What is needed: Reproduce the listing below exactly, minus its pictures.

---

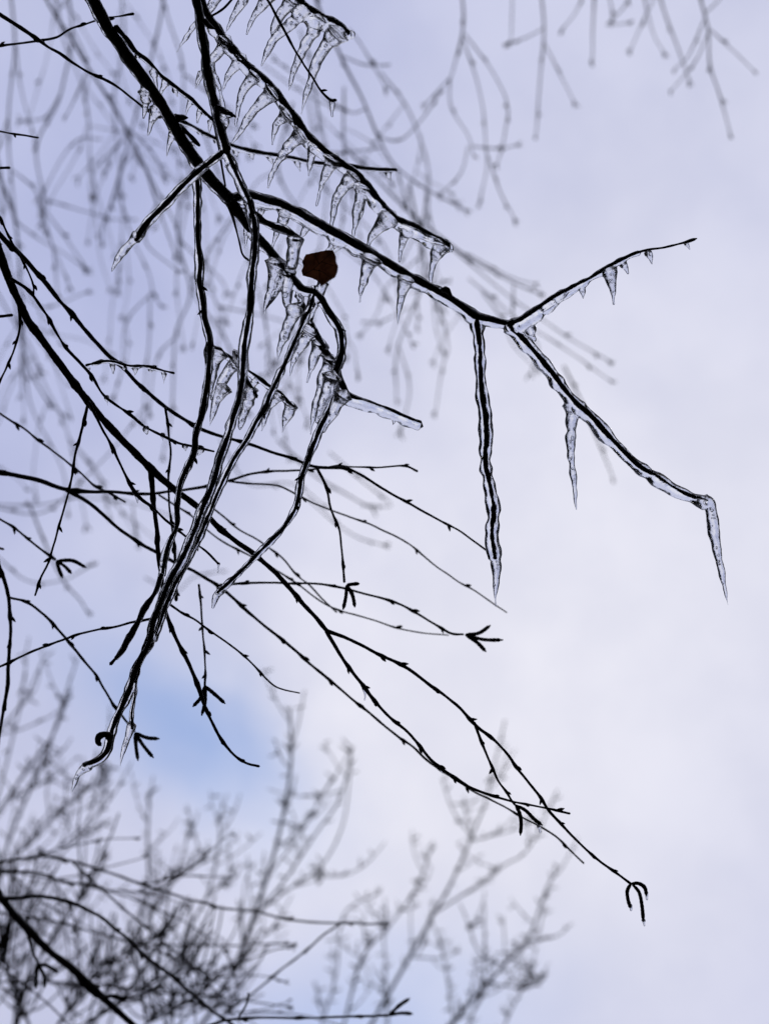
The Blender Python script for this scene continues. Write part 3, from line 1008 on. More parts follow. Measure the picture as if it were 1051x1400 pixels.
lv_, lf_ = [], []
NR = 7
for j in range(1, NR + 1):
    for (x, y) in outl:
        s_ = j / NR
        xx, yy = cx + (x - cx) * s_, cy_ + (y - cy_) * s_
        lv_.append(P(xx, yy, leaf_z(xx, yy)))
no = len(outl)
lv_.append(P(cx, cy_, leaf_z(cx, cy_)))
for a in range(no):
    lf_.append([NR * no, a, (a + 1) % no])
for j in range(NR - 1):
    for a in range(no):
        lf_.append([j * no + a, (j + 1) * no + a, (j + 1) * no + (a + 1) % no, j * no + (a + 1) % no])
leafroot = thing('dead_leaf', 'curled dark brown dead leaf frozen between the iced twigs', 'leaf', P(437, 364, LZ))
ge = Geo()
ge.add(lv_, lf_)
lo = ge.build('blade', LEAF, leafroot, P(437, 364, LZ))
for vein in ([(414, 376), (428, 368), (446, 352), (455, 344)], [(428, 368), (441, 372), (452, 380)], [(436, 361), (432, 352), (430, 347)], [(440, 358), (452, 362), (459, 364)]):
    Av = smooth_path([(x, y, 0.55) for x, y in vein], 2)
    ge = Geo()
    ge.tube(np.array([P(x, y, leaf_z(x, y) - 0.0006) for x, y, _ in Av]), np.linspace(0.55, 0.25, len(Av)) * PX, 6)
    ge.build('vein', VEIN, leafroot, P(*vein[0], LZ))

# ================================================================= BIRCH BRANCHES IN THE MIDDLE DISTANCE
# ---- B1: thickest bare branch
root = thing('birch_branch', 'thickest bare branch sweeping from the picture edge down to two hanging catkin clusters', 'branch', P(-40, 250, 0.1))
Z = 0.09
b1 = make_twig(root, [(-40, 250, 6.5), (-10, 320, 6), (12, 380, 6), (35, 430, 5.6), (75, 488, 5.2), (120, 548, 5.2), (160, 593, 5), (205, 640, 5), (245, 673, 4.6), (280, 702, 4), (320, 738, 3.6), (362, 768, 3.8), (395, 803, 3.2), (425, 838, 3), (447, 862, 3.2)], Z, Z, 'stem', BARK2, buds=110, k=10)
a = make_twig(root, [(447, 862, 2.8), (480, 876, 2.4), (515, 893, 2.3), (555, 912, 2.3), (592, 940, 2.2), (625, 963, 2.2), (648, 988, 2.3), (690, 1028, 2), (722, 1070, 1.9), (765, 1125, 1.8), (805, 1165, 1.7), (840, 1192, 1.7), (862, 1208, 2)], Z, Z, 'twig', BARK2, buds=38)
catkins(a, [[(862, 1208), (857, 1218), (858, 1230), (861, 1240)], [(863, 1208), (873, 1208), (881, 1214), (883, 1225)], [(864, 1209), (873, 1220), (877, 1238), (879, 1260)]])
c_i = Ice(root)
for q in ([(861, 1238), (862, 1245)], [(883, 1220), (884, 1230)], [(879, 1258), (880, 1266)]):
    c_i.icicle(a, q, 3.2, z=Z - 0.003, flare=0.1, tip=1.6, power=0.4)
b = make_twig(root, [(447, 862, 2.6), (470, 902, 2.3), (498, 938, 2.3), (520, 968, 2), (558, 1003, 2), (590, 1040, 2), (625, 1066, 2.2), (650, 1080, 2), (690, 1093, 1.6), (735, 1103, 1.4), (779, 1112, 1.8)], Z, Z, 'twig', BARK2, buds=36)
c_i.icicle(b, [(497, 938), (499, 948), (498, 957)], 3.0, flare=0.5)
c_i.icicle(b, [(603, 1052), (605, 1058)], 2.6, flare=0.5)
c = make_twig(root, [(648, 988, 2.2), (662, 1025, 1.6), (678, 1060, 1.6), (695, 1090, 1.6), (703, 1100, 1.8)], Z, Z - 0.01, 'twig', BARK2, buds=30)
catkins(c, [[(704, 1100), (710, 1112), (712, 1126), (711, 1142)], [(705, 1101), (718, 1108), (730, 1120), (741, 1128)]])
c_i.icicle(c, [(736, 1128), (738, 1138)], 2.6, z=Z - 0.01, flare=0.4, tip=1.4)
d = make_twig(root, [(206, 641, 4.4), (210, 680, 3.3), (214, 720, 3.2), (217, 760, 3.2), (222, 795, 3)], Z, Z + 0.01, 'twig', BARK2, buds=45)
e = make_twig(root, [(222, 795, 2.6), (227, 835, 2.6), (243, 876, 2.8), (260, 910, 2.6), (272, 942, 2.8), (282, 970, 2.2), (298, 1002, 2.1), (315, 1028, 1.8), (335, 1042, 1.5), (354, 1047, 2)], Z + 0.01, Z + 0.02, 'twig', BARK2, buds=26)
f1 = make_twig(root, [(228, 842, 2), (195, 849, 1.7), (150, 857, 1.6), (100, 870, 1.6), (50, 888, 1.6), (0, 912, 1.6), (-30, 925, 1.6)], Z + 0.01, Z + 0.07, 'twig', BARK2, buds=42)
f2 = make_twig(root, [(225, 820, 1.8), (255, 842, 1.5), (295, 868, 1.4), (335, 898, 1.3), (368, 932, 1.3), (385, 942, 1.2), (410, 947, 1.1)], Z + 0.01, Z + 0.06, 'twig', BARK2, buds=40)
f3 = make_twig(root, [(120, 551, 2.4), (113, 580, 1.9), (105, 615, 1.8), (99, 652, 1.6), (88, 700, 1.5), (72, 752, 1.4), (48, 815, 1.6)], Z, Z + 0.03, 'twig', BARK2, buds=34)
f4 = make_twig(root, [(121, 550, 2.4), (136, 578, 1.9), (152, 605, 1.9), (165, 632, 1.8), (185, 672, 2.2), (215, 700, 1.7), (245, 725, 1.6), (275, 748, 1.4), (300, 770, 1.6)], Z - 0.02, Z - 0.05, 'twig', BARK, buds=36)
c_i.icicle(f4, [(299, 769), (299, 776), (298, 783)], 3.2, flare=0.4)
c_i.icicle(f4, [(186, 675), (188, 681), (188, 687)], 3.4, flare=0.5)
c_i.icicle(b1, [(163, 598), (164, 605)], 3.2, flare=0.6)
f5 = make_twig(root, [(27, 418, 2.2), (28, 445, 1.6), (20, 475, 1.4), (8, 505, 1.3), (-8, 545, 1.3)], Z, Z, 'twig', BARK2, buds=28)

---

Solution to the problem:
The Blender Python script for this scene continues. Write part 3, from line 1008 on. More parts follow. Measure the picture as if it were 1051x1400 pixels.
lv_, lf_ = [], []
NR = 7
for j in range(1, NR + 1):
    for (x, y) in outl:
        s_ = j / NR
        xx, yy = cx + (x - cx) * s_, cy_ + (y - cy_) * s_
        lv_.append(P(xx, yy, leaf_z(xx, yy)))
no = len(outl)
lv_.append(P(cx, cy_, leaf_z(cx, cy_)))
for a in range(no):
    lf_.append([NR * no, a, (a + 1) % no])
for j in range(NR - 1):
    for a in range(no):
        lf_.append([j * no + a, (j + 1) * no + a, (j + 1) * no + (a + 1) % no, j * no + (a + 1) % no])
leafroot = thing('dead_leaf', 'curled dark brown dead leaf frozen between the iced twigs', 'leaf', P(437, 364, LZ))
ge = Geo()
ge.add(lv_, lf_)
lo = ge.build('blade', LEAF, leafroot, P(437, 364, LZ))
for vein in ([(414, 376), (428, 368), (446, 352), (455, 344)], [(428, 368), (441, 372), (452, 380)], [(436, 361), (432, 352), (430, 347)], [(440, 358), (452, 362), (459, 364)]):
    Av = smooth_path([(x, y, 0.55) for x, y in vein], 2)
    ge = Geo()
    ge.tube(np.array([P(x, y, leaf_z(x, y) - 0.0006) for x, y, _ in Av]), np.linspace(0.55, 0.25, len(Av)) * PX, 6)
    ge.build('vein', VEIN, leafroot, P(*vein[0], LZ))

# ================================================================= BIRCH BRANCHES IN THE MIDDLE DISTANCE
# ---- B1: thickest bare branch
root = thing('birch_branch', 'thickest bare branch sweeping from the picture edge down to two hanging catkin clusters', 'branch', P(-40, 250, 0.1))
Z = 0.09
b1 = make_twig(root, [(-40, 250, 6.5), (-10, 320, 6), (12, 380, 6), (35, 430, 5.6), (75, 488, 5.2), (120, 548, 5.2), (160, 593, 5), (205, 640, 5), (245, 673, 4.6), (280, 702, 4), (320, 738, 3.6), (362, 768, 3.8), (395, 803, 3.2), (425, 838, 3), (447, 862, 3.2)], Z, Z, 'stem', BARK2, buds=110, k=10)
a = make_twig(root, [(447, 862, 2.8), (480, 876, 2.4), (515, 893, 2.3), (555, 912, 2.3), (592, 940, 2.2), (625, 963, 2.2), (648, 988, 2.3), (690, 1028, 2), (722, 1070, 1.9), (765, 1125, 1.8), (805, 1165, 1.7), (840, 1192, 1.7), (862, 1208, 2)], Z, Z, 'twig', BARK2, buds=38)
catkins(a, [[(862, 1208), (857, 1218), (858, 1230), (861, 1240)], [(863, 1208), (873, 1208), (881, 1214), (883, 1225)], [(864, 1209), (873, 1220), (877, 1238), (879, 1260)]])
c_i = Ice(root)
for q in ([(861, 1238), (862, 1245)], [(883, 1220), (884, 1230)], [(879, 1258), (880, 1266)]):
    c_i.icicle(a, q, 3.2, z=Z - 0.003, flare=0.1, tip=1.6, power=0.4)
b = make_twig(root, [(447, 862, 2.6), (470, 902, 2.3), (498, 938, 2.3), (520, 968, 2), (558, 1003, 2), (590, 1040, 2), (625, 1066, 2.2), (650, 1080, 2), (690, 1093, 1.6), (735, 1103, 1.4), (779, 1112, 1.8)], Z, Z, 'twig', BARK2, buds=36)
c_i.icicle(b, [(497, 938), (499, 948), (498, 957)], 3.0, flare=0.5)
c_i.icicle(b, [(603, 1052), (605, 1058)], 2.6, flare=0.5)
c = make_twig(root, [(648, 988, 2.2), (662, 1025, 1.6), (678, 1060, 1.6), (695, 1090, 1.6), (703, 1100, 1.8)], Z, Z - 0.01, 'twig', BARK2, buds=30)
catkins(c, [[(704, 1100), (710, 1112), (712, 1126), (711, 1142)], [(705, 1101), (718, 1108), (730, 1120), (741, 1128)]])
c_i.icicle(c, [(736, 1128), (738, 1138)], 2.6, z=Z - 0.01, flare=0.4, tip=1.4)
d = make_twig(root, [(206, 641, 4.4), (210, 680, 3.3), (214, 720, 3.2), (217, 760, 3.2), (222, 795, 3)], Z, Z + 0.01, 'twig', BARK2, buds=45)
e = make_twig(root, [(222, 795, 2.6), (227, 835, 2.6), (243, 876, 2.8), (260, 910, 2.6), (272, 942, 2.8), (282, 970, 2.2), (298, 1002, 2.1), (315, 1028, 1.8), (335, 1042, 1.5), (354, 1047, 2)], Z + 0.01, Z + 0.02, 'twig', BARK2, buds=26)
f1 = make_twig(root, [(228, 842, 2), (195, 849, 1.7), (150, 857, 1.6), (100, 870, 1.6), (50, 888, 1.6), (0, 912, 1.6), (-30, 925, 1.6)], Z + 0.01, Z + 0.07, 'twig', BARK2, buds=42)
f2 = make_twig(root, [(225, 820, 1.8), (255, 842, 1.5), (295, 868, 1.4), (335, 898, 1.3), (368, 932, 1.3), (385, 942, 1.2), (410, 947, 1.1)], Z + 0.01, Z + 0.06, 'twig', BARK2, buds=40)
f3 = make_twig(root, [(120, 551, 2.4), (113, 580, 1.9), (105, 615, 1.8), (99, 652, 1.6), (88, 700, 1.5), (72, 752, 1.4), (48, 815, 1.6)], Z, Z + 0.03, 'twig', BARK2, buds=34)
f4 = make_twig(root, [(121, 550, 2.4), (136, 578, 1.9), (152, 605, 1.9), (165, 632, 1.8), (185, 672, 2.2), (215, 700, 1.7), (245, 725, 1.6), (275, 748, 1.4), (300, 770, 1.6)], Z - 0.02, Z - 0.05, 'twig', BARK, buds=36)
c_i.icicle(f4, [(299, 769), (299, 776), (298, 783)], 3.2, flare=0.4)
c_i.icicle(f4, [(186, 675), (188, 681), (188, 687)], 3.4, flare=0.5)
c_i.icicle(b1, [(163, 598), (164, 605)], 3.2, flare=0.6)
f5 = make_twig(root, [(27, 418, 2.2), (28, 445, 1.6), (20, 475, 1.4), (8, 505, 1.3), (-8, 545, 1.3)], Z, Z, 'twig', BARK2, buds=28)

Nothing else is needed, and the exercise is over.